There isn’t a large robust standalone market for reputational risk, in part because of the issue of quantification. That said, cyber policies have evolved to the point of addressing reputational damage associated with a data breach. “From a cyber perspective, there is a reputational harm insuring agreement, which is essentially a business interruption insuring agreement,” says Eskins. “This factors in the loss of business income or earnings as a result of a cyber event that causes you negative publicity, thus leading to a financial loss without a technological disruption to the business, such as a loss of revenue. This is a separate insuring agreement that is selectively being quoted on cyber policies now. Insurers are looking to charge for this, although without a meeting of the minds in advance, the utility of the coverage can rightfully be questioned.”

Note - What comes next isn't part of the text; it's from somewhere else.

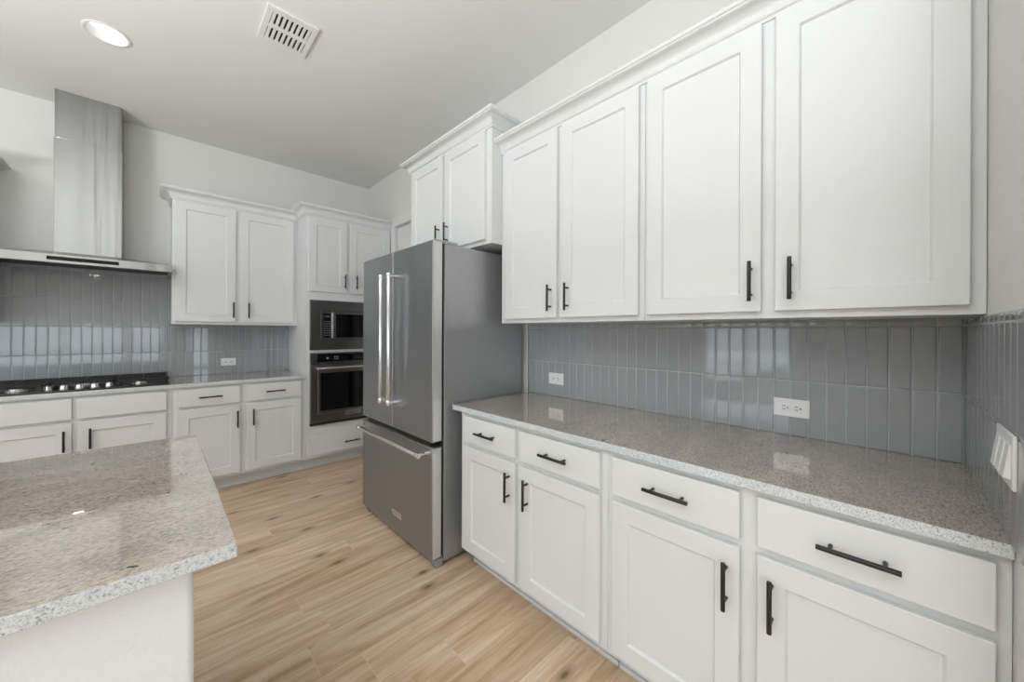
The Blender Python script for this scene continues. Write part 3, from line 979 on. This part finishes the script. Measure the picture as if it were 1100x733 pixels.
MB().box(-0.374, -0.366, HY0 - 0.005, HY0 - 0.0036, 1.810, 1.827, 0.0006).build('control_button', M['gasket'], hd)

# ------------------------------------------------------------------ cooktop
ck = thing('gas_cooktop', 'gas cooktop with black iron grates and five steel knobs, on the far countertop', 'cooktop', (-0.378, 4.14, 0.9145))
KX0, KX1, KY0, KY1 = -0.832, 0.076, 3.872, 4.400
MB().box(KX0, KX1, KY0, KY1, 0.9145, 0.922, 0.003).build('cooktop_plate', M['cooktop'], ck)
burn = [(-0.66, 4.02, 0.045), (-0.66, 4.27, 0.038), (-0.378, 4.20, 0.060), (-0.096, 4.02, 0.038), (-0.096, 4.27, 0.045)]
for x, y, r in burn:
    b_ = MB().lathe((x, y, 0.9222), [(r * 1.25, 0), (r * 1.25, 0.004), (r * 0.95, 0.006), (r * 0.95, 0.016), (r * 0.6, 0.016)]).build('burner', M['steel_bright'], ck, loc=(x, y, 0.9222))
    MB().lathe((x, y, 0.9385), [(r * 0.9, 0), (r * 0.98, 0.003), (r * 0.9, 0.008), (r * 0.3, 0.009)]).build('burner_cap', M['iron'], b_)
for a, b in ((KX0 + 0.012, -0.538), (-0.532, -0.224), (-0.218, KX1 - 0.012)):
    g = MB()
    ya, yb = KY0 + (0.115 if a > -0.6 and b < -0.2 else 0.022), KY1 - 0.016
    zt = 0.966
    w = 0.012
    for x in (a, b - w): g.box(x, x + w, ya, yb, zt - 0.016, zt, 0.002)
    for y in (ya, yb - w): g.box(a, b, y, y + w, zt - 0.016, zt, 0.002)
    mx = (a + b) / 2
    g.box(mx - w / 2, mx + w / 2, ya, yb, zt - 0.014, zt + 0.0005, 0.002)
    for t in (0.25, 0.5, 0.75):
        y = ya + (yb - ya) * t
        g.box(a, b, y - w / 2, y + w / 2, zt - 0.014, zt + 0.0002, 0.002)
    for x in (a, b - w):
        for y in (ya, yb - w):
            g.box(x, x + w, y, y + w, 0.9222, zt - 0.01, 0.001)
    g.build('grate', M['iron'], ck)
for i in range(5):
    x = -0.5265 + i * 0.0700
    kb = MB().lathe((x, 3.925, 0.9222), [(0.024, 0), (0.024, 0.004), (0.0205, 0.006), (0.0190, 0.026), (0.0165, 0.0285), (0.0001, 0.0285)], seg=28)
    kb.box(x - 0.003, x + 0.003, 3.925 - 0.019, 3.925 + 0.019, 0.9505, 0.955, 0.001)
    kb.build('knob', M['steel_bright'], ck, loc=(x, 3.925, 0.9222))

# ------------------------------------------------------------------ ceiling fixtures
def can_light(x, y, label, group=None):
    root = thing('recessed_light', label, 'ceiling light', (x, y, CEIL), group)
    MB().lathe((x, y, CEIL), [(0.100, -0.0006), (0.100, -0.004), (0.096, -0.006), (0.088, -0.005), (0.084, 0.0), (0.070, 0.046), (0.086, 0.046), (0.0855, -0.0006)], seg=48, closed=True).build('trim_ring', M['vent'], root)
    MB().cyl((x, y, CEIL + 0.042), (x, y, CEIL + 0.045), 0.0700, seg=48).build('lens', M['lamp'], root)
    return root
can_light(*CANS[0], 'round lit recessed ceiling light above the far end of the island')

vt = thing('ceiling_vent', 'white rectangular ceiling air vent with dark slots', 'vent', (0.541, 2.443, CEIL))
v = MB()
VX, VY, hw, hh = 0.541, 2.443, 0.125, 0.152
zt, zb = CEIL - 0.0005, CEIL - 0.012
nx = 8
rows = ((-0.112, -0.016), (0.016, 0.112))
sx0, sp, sw_ = -0.094, 0.0255, 0.013
v.box(VX - hw, VX - 0.095, VY - hh, VY + hh, zb, zt, 0.002); v.box(VX + 0.098, VX + hw, VY - hh, VY + hh, zb, zt, 0.002)
v.box(VX - 0.096, VX + 0.099, VY - hh, VY - 0.112, zb, zt, 0.002); v.box(VX - 0.096, VX + 0.099, VY + 0.112, VY + hh, zb, zt, 0.002)
v.box(VX - 0.096, VX + 0.099, VY - 0.016, VY + 0.016, zb, zt, 0.002)
v.build('frame', M['vent'], vt)
MB().box(VX - 0.096, VX + 0.099, VY - 0.113, VY + 0.113, CEIL - 0.0030, CEIL - 0.0008).build('backing', M['dark'], vt)
for ra, rb in rows:
    for i in range(nx):
        x = VX - 0.085 + i * 0.0245
        s = MB()
        s.hexa([(x - 0.0085, VY + ra, zb + 0.0005), (x + 0.006, VY + ra, zb + 0.0005), (x + 0.006, VY + rb, zb + 0.0005), (x - 0.0085, VY + rb, zb + 0.0005)],
               [(x + 0.001, VY + ra, zb + 0.0075), (x + 0.010, VY + ra, zb + 0.0075), (x + 0.010, VY + rb, zb + 0.0075), (x + 0.001, VY + rb, zb + 0.0075)])
        s.build('louver', M['vent'], vt)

Mitigating reputational risk
Ultimately, risk managers may choose not to transfer the risk to insurance, preferring the time-honoured way of mitigating risk in-house. That comes from having well-established policies and procedures in place and making sure that employees know what to do in the event of a major blow to the company’s reputation. Cyber insurance provides an example.
“I think it’s really important that when companies have a cyber breach, they have a procedure in place,” say Gardiner. “And I think it’s very important that that procedure be known within the company. I think it’s got to be practised. Companies have to do a tabletop exercise at least once a year to make sure they know who is going to do what. The insurance policy is just a safety net.”